BEGIN EXTRACTED RECORDS

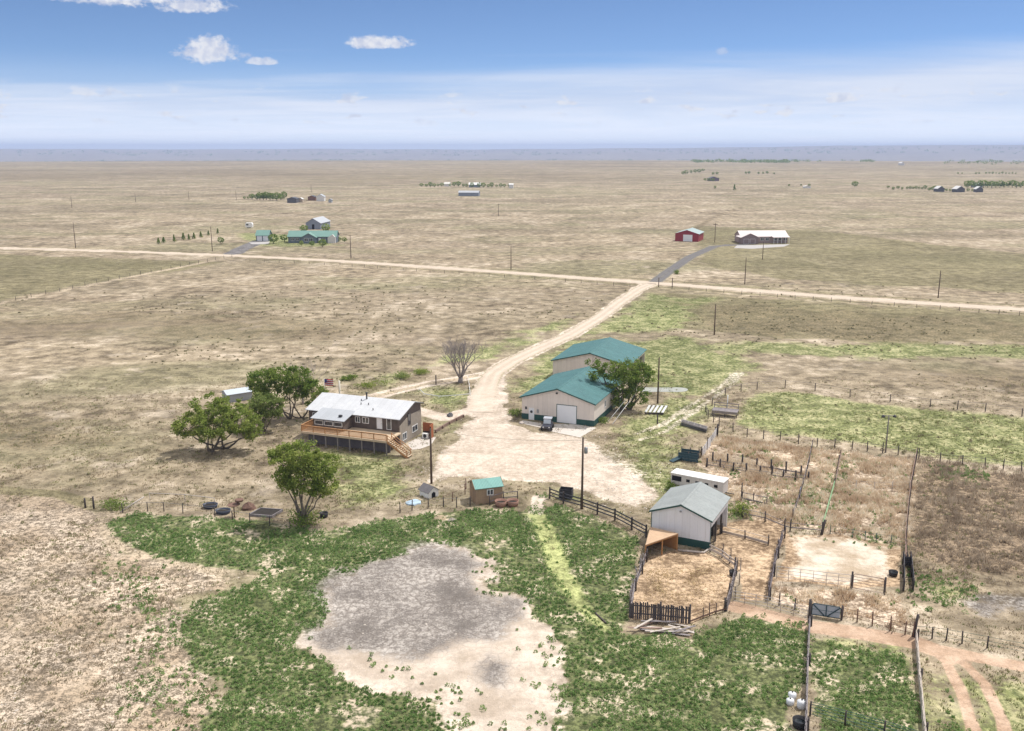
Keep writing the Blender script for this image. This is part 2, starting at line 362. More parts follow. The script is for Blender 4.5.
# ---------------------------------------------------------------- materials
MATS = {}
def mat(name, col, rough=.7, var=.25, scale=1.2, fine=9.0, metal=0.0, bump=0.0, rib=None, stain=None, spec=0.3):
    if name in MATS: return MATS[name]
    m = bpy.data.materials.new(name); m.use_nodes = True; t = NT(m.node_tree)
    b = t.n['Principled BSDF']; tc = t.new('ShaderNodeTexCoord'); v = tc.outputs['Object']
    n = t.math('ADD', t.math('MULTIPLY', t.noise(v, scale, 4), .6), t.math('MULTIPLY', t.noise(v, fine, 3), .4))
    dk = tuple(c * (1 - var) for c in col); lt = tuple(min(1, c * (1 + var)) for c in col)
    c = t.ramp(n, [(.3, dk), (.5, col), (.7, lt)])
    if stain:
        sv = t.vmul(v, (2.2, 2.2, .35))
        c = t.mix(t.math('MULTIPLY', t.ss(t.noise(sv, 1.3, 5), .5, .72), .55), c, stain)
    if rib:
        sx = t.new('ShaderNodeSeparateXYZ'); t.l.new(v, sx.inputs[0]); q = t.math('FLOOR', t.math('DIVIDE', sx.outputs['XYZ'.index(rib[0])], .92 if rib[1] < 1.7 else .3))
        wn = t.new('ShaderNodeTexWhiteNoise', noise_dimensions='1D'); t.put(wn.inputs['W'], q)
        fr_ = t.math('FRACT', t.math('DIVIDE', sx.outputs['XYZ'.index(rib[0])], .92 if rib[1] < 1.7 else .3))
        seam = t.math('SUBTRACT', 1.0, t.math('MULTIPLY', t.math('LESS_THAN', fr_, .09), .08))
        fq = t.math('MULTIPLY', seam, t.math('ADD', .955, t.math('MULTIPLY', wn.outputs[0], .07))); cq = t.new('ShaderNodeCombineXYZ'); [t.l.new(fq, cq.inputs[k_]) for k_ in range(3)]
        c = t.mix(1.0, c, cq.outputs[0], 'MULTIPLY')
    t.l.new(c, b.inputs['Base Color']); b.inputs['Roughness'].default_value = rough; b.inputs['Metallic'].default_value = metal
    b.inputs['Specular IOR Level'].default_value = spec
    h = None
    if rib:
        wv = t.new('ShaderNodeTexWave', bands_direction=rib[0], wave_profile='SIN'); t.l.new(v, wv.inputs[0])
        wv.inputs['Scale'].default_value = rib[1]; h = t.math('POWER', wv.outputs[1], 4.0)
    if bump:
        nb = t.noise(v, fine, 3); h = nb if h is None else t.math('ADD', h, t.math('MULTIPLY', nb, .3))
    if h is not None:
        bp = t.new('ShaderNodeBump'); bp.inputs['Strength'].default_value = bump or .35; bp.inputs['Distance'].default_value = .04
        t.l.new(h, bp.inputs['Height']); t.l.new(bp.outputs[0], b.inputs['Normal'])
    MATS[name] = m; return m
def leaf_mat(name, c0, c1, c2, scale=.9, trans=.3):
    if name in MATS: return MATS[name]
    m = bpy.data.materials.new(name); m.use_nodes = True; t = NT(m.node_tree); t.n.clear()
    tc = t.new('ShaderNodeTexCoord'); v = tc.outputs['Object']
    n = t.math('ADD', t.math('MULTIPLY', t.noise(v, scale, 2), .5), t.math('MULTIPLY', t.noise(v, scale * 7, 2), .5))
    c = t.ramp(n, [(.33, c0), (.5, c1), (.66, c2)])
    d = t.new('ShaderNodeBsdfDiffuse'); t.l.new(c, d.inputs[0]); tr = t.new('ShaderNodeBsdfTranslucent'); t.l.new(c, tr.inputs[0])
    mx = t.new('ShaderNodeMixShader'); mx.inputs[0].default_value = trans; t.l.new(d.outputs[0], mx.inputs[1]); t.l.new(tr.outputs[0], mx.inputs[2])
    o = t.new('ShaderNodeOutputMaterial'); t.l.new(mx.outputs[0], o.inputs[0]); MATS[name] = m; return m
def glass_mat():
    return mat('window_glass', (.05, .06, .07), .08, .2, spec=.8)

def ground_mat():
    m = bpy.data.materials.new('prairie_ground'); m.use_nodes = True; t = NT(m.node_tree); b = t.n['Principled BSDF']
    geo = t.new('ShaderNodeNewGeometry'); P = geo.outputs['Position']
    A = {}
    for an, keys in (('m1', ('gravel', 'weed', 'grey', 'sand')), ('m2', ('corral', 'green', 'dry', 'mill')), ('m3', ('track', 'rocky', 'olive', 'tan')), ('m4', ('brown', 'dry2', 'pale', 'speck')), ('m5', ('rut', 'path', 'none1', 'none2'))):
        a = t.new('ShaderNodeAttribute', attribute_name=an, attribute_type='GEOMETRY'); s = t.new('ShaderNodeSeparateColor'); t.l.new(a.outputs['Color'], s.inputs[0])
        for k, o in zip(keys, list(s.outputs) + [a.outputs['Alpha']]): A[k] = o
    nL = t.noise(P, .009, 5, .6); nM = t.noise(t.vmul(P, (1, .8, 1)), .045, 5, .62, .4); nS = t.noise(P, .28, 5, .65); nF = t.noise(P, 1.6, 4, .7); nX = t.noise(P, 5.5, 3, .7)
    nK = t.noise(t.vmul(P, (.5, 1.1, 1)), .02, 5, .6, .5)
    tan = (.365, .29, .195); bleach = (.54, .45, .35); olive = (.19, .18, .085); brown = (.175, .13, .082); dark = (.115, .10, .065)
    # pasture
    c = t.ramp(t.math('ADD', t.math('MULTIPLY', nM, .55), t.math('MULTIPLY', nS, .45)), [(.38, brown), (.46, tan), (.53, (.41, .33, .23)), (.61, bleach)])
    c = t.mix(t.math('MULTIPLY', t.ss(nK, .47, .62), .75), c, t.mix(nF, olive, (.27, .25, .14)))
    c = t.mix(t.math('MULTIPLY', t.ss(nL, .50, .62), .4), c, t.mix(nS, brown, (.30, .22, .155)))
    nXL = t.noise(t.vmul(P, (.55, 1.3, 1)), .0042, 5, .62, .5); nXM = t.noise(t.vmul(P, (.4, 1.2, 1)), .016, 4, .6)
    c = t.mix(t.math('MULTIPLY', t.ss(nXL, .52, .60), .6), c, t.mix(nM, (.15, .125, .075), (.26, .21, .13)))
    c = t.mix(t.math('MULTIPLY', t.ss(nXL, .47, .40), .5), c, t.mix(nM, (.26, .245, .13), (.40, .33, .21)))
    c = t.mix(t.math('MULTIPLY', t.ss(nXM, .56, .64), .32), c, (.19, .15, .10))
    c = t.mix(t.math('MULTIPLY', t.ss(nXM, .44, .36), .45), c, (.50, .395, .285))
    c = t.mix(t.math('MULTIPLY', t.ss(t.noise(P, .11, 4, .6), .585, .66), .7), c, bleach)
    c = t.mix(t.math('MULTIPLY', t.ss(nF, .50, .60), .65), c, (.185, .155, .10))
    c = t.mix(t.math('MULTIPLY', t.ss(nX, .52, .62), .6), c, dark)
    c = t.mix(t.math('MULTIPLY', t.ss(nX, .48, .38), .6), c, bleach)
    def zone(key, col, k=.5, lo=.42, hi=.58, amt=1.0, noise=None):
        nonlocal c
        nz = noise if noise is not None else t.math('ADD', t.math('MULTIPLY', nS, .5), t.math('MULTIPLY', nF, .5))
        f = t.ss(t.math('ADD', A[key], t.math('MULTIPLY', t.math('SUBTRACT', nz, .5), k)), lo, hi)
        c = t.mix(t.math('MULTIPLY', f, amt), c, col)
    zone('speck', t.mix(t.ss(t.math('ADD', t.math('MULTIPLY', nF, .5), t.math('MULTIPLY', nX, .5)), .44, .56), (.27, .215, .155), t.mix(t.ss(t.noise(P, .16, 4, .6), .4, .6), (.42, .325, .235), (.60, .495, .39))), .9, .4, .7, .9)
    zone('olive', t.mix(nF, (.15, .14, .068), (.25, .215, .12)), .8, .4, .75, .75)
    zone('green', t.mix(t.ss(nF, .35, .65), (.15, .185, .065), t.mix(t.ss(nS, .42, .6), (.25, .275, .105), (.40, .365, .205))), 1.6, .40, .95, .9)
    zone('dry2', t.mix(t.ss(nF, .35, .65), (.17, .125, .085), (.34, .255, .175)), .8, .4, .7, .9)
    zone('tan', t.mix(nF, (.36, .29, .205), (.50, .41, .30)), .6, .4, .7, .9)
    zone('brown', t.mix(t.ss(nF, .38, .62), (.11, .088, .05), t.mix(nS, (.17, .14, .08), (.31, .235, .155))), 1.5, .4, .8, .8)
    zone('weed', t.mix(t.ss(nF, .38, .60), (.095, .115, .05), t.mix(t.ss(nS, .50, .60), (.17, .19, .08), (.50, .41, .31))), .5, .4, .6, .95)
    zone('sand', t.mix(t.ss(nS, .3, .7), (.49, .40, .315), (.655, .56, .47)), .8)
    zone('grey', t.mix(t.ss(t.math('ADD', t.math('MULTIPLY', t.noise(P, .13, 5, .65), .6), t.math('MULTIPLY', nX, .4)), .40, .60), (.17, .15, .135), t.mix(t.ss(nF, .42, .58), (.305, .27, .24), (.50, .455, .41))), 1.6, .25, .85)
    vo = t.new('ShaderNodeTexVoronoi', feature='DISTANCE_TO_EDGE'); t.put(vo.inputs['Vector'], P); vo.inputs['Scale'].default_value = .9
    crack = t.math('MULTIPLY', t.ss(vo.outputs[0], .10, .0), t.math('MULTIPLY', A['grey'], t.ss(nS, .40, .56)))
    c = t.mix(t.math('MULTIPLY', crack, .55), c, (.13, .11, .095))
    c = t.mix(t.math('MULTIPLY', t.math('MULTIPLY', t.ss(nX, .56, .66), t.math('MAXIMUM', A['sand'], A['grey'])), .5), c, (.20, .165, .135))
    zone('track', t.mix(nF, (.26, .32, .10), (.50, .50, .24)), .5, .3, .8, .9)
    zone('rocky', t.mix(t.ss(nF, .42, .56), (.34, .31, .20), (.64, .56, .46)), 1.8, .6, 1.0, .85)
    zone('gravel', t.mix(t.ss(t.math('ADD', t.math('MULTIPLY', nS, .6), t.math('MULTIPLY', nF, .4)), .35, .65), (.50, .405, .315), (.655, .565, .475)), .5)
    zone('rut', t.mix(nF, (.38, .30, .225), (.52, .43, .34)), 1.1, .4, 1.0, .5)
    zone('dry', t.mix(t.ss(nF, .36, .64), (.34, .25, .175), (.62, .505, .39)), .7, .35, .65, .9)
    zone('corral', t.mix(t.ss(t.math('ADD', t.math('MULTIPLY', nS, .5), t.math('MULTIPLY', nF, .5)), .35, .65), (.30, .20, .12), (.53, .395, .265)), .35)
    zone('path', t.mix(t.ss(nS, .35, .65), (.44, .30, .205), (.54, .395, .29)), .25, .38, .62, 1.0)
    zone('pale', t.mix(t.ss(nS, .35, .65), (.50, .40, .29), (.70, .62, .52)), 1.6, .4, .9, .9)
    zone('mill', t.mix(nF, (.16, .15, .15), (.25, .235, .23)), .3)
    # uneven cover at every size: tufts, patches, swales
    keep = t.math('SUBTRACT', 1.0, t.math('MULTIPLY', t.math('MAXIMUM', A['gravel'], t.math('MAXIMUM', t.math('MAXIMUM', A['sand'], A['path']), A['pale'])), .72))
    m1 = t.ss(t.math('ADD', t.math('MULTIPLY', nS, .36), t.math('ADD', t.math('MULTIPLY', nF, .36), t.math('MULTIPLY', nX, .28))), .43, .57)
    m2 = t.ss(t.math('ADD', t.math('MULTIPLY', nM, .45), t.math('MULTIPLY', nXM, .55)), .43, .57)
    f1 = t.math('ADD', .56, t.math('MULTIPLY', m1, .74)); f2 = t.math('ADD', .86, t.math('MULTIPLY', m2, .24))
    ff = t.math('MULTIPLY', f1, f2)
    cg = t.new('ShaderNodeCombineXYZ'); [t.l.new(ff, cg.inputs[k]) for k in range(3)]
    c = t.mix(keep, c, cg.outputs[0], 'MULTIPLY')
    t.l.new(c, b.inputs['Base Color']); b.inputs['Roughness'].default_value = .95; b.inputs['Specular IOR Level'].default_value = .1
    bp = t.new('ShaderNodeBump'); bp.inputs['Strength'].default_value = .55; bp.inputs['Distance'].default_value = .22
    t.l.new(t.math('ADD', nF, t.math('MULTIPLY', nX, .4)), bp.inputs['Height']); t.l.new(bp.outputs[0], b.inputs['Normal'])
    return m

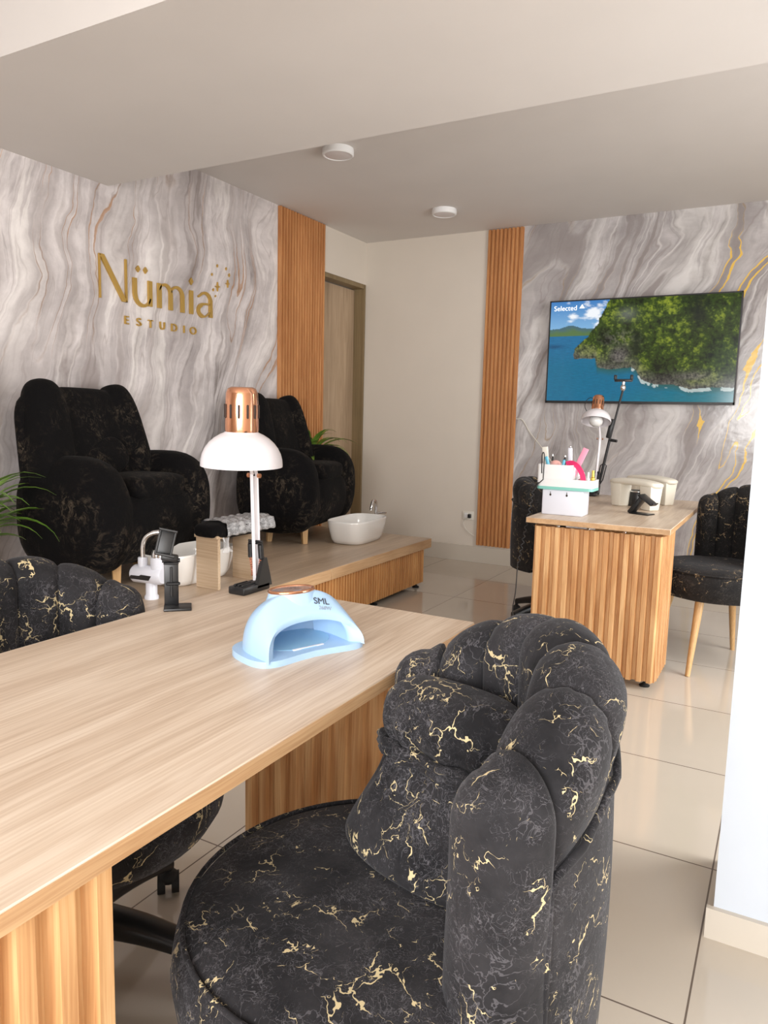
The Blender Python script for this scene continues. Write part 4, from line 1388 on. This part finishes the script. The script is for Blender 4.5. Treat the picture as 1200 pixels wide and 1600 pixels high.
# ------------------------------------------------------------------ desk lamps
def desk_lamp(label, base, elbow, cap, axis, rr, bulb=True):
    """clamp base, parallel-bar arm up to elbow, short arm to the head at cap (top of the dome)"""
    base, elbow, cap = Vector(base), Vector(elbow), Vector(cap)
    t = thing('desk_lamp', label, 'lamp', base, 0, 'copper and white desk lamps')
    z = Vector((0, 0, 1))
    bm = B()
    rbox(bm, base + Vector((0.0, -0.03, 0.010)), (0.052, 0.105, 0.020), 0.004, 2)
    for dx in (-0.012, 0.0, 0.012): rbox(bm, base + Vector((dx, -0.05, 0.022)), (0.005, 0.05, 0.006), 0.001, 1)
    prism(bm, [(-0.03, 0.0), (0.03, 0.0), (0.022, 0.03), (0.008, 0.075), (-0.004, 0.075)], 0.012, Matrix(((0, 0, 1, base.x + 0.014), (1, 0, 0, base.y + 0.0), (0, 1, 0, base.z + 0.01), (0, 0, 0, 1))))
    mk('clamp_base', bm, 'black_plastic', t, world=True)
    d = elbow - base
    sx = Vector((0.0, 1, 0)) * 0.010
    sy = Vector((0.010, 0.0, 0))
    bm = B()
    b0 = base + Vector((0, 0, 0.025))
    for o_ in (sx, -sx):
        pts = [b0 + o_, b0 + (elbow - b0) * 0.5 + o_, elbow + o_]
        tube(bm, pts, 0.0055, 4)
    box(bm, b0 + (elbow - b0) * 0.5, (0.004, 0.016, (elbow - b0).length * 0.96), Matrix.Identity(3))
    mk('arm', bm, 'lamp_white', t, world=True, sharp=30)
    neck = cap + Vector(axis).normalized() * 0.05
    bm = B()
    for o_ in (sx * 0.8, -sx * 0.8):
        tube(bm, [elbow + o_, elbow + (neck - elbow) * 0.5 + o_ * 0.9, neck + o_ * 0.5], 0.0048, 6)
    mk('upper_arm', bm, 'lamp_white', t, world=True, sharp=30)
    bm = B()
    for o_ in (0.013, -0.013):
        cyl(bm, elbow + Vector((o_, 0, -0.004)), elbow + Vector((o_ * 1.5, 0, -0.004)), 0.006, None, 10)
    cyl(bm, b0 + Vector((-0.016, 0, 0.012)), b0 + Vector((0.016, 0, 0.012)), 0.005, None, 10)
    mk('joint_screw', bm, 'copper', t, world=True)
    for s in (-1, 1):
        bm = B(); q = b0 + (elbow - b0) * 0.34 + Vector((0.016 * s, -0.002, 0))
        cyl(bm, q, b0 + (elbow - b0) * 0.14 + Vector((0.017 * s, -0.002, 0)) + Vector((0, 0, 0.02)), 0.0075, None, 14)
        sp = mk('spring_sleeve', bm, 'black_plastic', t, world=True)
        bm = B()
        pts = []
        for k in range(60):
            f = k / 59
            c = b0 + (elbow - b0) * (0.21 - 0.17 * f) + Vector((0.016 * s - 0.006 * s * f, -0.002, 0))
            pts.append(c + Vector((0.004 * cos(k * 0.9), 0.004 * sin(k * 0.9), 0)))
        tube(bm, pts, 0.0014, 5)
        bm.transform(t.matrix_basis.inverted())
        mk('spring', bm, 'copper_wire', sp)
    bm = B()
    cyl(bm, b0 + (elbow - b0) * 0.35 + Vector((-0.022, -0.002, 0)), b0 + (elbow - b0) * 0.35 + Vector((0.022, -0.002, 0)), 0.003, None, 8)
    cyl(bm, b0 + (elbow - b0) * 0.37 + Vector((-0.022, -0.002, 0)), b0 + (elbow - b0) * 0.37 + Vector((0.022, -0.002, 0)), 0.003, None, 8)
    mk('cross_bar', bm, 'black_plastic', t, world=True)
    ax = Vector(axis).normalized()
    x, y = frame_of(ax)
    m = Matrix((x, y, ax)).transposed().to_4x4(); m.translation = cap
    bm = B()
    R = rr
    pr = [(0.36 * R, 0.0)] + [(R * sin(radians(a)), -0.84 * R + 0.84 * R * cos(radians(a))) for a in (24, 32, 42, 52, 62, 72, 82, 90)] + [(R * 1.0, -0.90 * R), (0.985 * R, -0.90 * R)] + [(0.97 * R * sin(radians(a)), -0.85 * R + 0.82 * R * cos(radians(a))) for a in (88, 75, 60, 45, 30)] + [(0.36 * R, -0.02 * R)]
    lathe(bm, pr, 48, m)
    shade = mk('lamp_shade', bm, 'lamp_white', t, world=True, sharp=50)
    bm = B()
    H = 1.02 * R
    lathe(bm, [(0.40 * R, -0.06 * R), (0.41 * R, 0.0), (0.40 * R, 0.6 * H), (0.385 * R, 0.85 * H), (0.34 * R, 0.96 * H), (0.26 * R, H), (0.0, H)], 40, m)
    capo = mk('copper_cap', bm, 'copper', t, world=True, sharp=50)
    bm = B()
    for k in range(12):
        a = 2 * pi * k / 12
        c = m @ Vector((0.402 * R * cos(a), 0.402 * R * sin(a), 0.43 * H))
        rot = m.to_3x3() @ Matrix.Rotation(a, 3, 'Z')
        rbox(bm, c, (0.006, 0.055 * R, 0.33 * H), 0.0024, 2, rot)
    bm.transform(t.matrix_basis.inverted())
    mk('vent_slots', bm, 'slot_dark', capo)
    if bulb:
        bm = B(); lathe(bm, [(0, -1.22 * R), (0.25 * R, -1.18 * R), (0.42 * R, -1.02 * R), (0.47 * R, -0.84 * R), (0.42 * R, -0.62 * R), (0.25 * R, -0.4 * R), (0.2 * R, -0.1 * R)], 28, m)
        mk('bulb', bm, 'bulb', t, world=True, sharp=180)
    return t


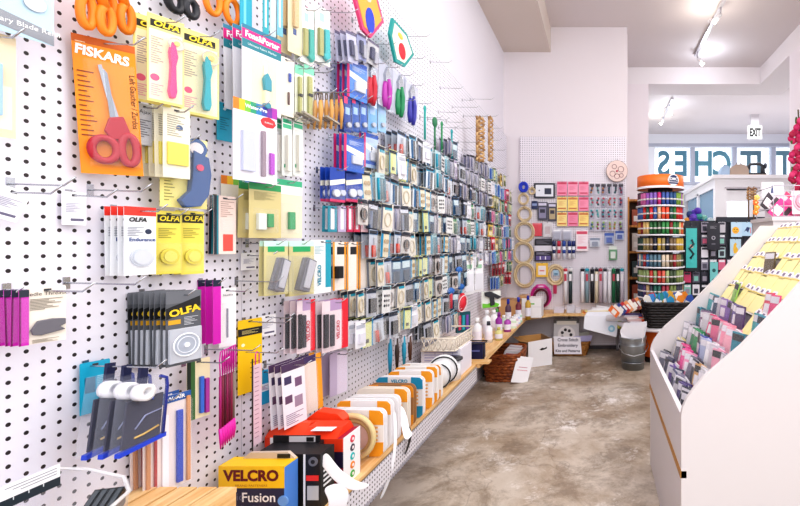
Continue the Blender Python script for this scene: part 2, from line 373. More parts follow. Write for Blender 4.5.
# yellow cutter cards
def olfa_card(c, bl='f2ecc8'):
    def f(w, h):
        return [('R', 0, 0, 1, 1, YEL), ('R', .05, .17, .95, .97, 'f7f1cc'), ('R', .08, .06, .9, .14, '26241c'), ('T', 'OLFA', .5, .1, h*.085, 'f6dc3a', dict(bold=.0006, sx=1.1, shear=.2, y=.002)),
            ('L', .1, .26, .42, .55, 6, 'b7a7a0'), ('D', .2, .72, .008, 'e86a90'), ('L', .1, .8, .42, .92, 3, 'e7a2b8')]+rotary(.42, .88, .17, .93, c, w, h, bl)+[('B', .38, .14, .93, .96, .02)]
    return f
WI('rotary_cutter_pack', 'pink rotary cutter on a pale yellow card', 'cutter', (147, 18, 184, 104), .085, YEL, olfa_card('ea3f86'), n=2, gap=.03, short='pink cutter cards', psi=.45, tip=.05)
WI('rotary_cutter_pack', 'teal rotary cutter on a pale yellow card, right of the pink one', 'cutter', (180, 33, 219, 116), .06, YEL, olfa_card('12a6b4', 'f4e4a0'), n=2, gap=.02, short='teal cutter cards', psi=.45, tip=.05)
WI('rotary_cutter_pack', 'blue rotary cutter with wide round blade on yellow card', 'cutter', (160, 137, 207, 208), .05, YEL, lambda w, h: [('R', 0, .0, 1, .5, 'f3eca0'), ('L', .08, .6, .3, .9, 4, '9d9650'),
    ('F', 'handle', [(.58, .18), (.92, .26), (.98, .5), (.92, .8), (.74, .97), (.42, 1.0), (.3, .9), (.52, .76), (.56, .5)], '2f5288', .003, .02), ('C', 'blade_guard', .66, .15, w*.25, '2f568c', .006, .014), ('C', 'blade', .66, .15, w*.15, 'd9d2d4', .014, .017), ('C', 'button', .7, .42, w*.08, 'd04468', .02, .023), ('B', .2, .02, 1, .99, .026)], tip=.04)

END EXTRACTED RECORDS

## SHORT EXERCISE
Pick out the lines containing the word "this" and show them.

## EXERCISE RESPONSE
Keep writing the Blender script for this image. This is part 2, starting at line 362. More parts follow. The script is for Blender 4.5.
The Blender Python script for this scene continues. Write part 4, from line 1388 on. This part finishes the script. The script is for Blender 4.5. Treat the picture as 1200 pixels wide and 1600 pixels high.
Continue the Blender Python script for this scene: part 2, from line 373. More parts follow. Write for Blender 4.5.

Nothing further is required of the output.